# Data provided start
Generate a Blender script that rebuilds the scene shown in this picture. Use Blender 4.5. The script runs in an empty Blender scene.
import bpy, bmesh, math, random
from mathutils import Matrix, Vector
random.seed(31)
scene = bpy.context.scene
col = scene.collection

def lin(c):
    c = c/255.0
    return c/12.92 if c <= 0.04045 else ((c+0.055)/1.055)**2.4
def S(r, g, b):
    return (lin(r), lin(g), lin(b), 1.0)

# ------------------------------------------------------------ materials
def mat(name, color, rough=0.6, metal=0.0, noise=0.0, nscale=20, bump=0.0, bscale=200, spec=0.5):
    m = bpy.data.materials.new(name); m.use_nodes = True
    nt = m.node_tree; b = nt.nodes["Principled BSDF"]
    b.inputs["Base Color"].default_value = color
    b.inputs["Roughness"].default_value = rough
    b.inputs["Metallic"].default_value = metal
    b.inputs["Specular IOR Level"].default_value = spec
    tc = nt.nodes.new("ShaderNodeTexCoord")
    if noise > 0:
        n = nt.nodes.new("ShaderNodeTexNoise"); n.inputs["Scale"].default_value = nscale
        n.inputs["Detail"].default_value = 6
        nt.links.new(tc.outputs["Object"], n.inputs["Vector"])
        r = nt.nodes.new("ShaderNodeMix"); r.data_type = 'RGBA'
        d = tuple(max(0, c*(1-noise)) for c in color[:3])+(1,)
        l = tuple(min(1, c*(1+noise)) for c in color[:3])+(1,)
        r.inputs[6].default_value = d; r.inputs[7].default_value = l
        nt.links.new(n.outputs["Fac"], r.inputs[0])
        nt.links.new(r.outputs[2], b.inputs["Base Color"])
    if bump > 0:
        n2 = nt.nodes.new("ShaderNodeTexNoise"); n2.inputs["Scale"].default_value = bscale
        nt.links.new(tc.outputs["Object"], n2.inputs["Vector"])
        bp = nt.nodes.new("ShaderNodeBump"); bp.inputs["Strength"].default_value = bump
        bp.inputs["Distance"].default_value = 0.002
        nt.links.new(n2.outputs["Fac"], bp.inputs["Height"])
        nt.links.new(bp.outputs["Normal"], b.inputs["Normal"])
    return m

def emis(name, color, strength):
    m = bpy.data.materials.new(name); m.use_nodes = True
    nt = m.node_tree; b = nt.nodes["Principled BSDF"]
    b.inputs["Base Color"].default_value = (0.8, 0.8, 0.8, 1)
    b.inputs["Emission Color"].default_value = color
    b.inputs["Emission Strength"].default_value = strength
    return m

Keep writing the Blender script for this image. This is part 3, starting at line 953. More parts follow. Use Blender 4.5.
# Data provided end
## Task description
Begin with the first line of the data above and, please, print each line exactly until you have printed the line containing "return (lin(r), lin(g), lin(b), 1.0)"; print nothing else.

## Response to this task
Generate a Blender script that rebuilds the scene shown in this picture. Use Blender 4.5. The script runs in an empty Blender scene.
import bpy, bmesh, math, random
from mathutils import Matrix, Vector
random.seed(31)
scene = bpy.context.scene
col = scene.collection

def lin(c):
    c = c/255.0
    return c/12.92 if c <= 0.04045 else ((c+0.055)/1.055)**2.4
def S(r, g, b):
    return (lin(r), lin(g), lin(b), 1.0)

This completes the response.